Royal Holloway: update
I am told -- second hand, but I think accurately -- that the Principal of Royal Holloway has now communicated with all his staff; and it rather confirms my suspicions about what is driving all this.
Professor Layzell is concerned, he says in his letter, about the "academic portfolio" of Royal Holloway.. PORTFOLIO? like a set of investments? Indeed, he actually says he wants 'to invest in Royal Holloway's core strengths'; 'we are proposing,' he explains, 'a finely judged reconfiguration of our academic portfolio.' (This is a University, remember.. but nothing so far except about the uni's business model.)
He insists that the staff affected by this 'finely judged reconfiguration' were briefed ahead of Wednesday's meeting (well they were briefed on the Monday before a meeting that took place just two days later.. what kind of empowerment was that?). And he now puts all his eggs into the basket of 'internal consultation', saying that there will be no public statement until October (by which time it is presumably to be all agreed).
For Classics and Philosophy, the reasons for the reconfiguration are:
1) slipping student satisfaction scores (I wonder if students realise that sounding off in a questionnaire, which is what students are SUPPOSED to do, could result in the whole department being shut down... ironically it is some Classics courses devised by the Royal Holloway department that AC Grayling has borrowed for his New College, so someone thinks they are good! );
2) a lower than average research performance (it is true that the department did not do brilliantly in the last RAE, but just look at what is coming out of this department now...anyway, one thing is for sure: all the time these guys are going to be spending fighting for their survival will take their minds and energies off their research);
3) a substantial departmental deficit (here we see the danger of various Resource Allocation Models. You can easily make any department look as if it is making a profit or a loss, depending on how you decide to construct the figures.
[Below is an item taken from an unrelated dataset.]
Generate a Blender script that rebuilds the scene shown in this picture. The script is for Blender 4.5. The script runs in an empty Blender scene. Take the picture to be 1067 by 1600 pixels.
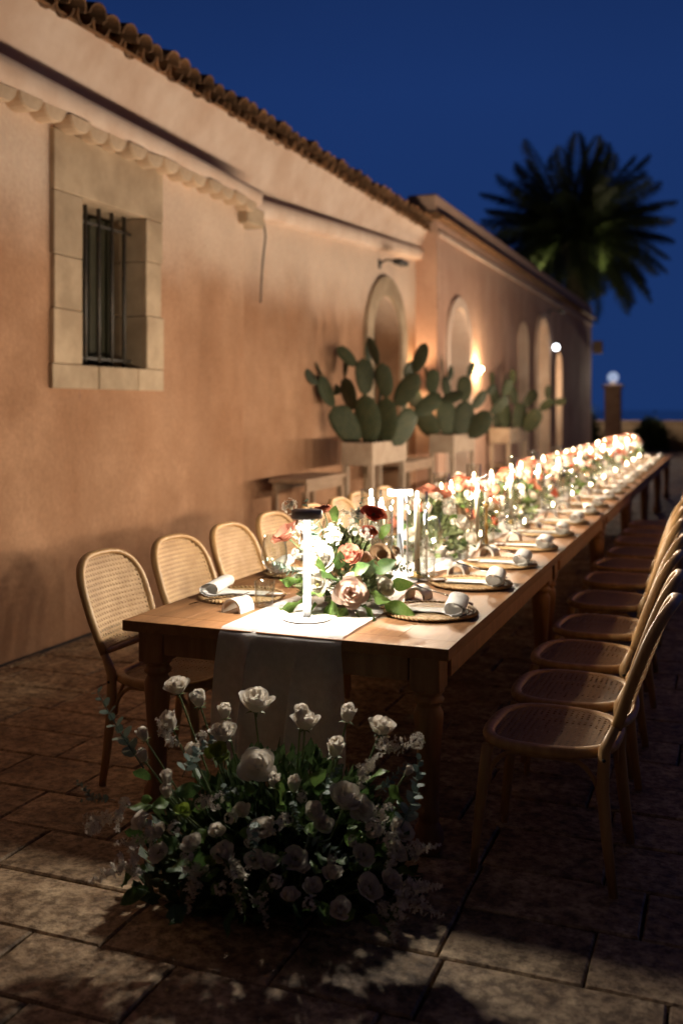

At one stage in Cambridge it looked as if the Facuty of Classics was going to be 'credited' with a vast deficit because we have so many square metres allocated to a Museum, one we have owned and used, in various forms, since the late 19th century -- but at that stage we were threatened with being 'charged' for every square centimetre we 'occupied'.) To break even, the Holloway Department would need to take twice as many students, and 'the College does not have the numbers to allocate'... and, he claims, isnt sure they could attract them anyway.
So the proposal is to cut all study of Classics in the original language, and invest entirely in History and Classical Studies ('where demand is still strong'...this is a demand economy obviously, not an EDUCATIONAL university). And the remaining 'classicists' will move to History, 'to enable the shared teaching of ancient history, leverage of research leadership and shared administrative support'. ('leverage of research leadership...'? what does that mean -- especially when you are cutting the whole linguistic side of this operation.)
Now, I know that outsiders like me can never really understand what is going on inside another institution. I have no idea what the student questionnaires are like, or the potential research submissions to the next Assessment Exercise. There will be all kinds of things going on that I know nothing off.
All the same, it doesnt take much to smell a commercial argument for academic change here.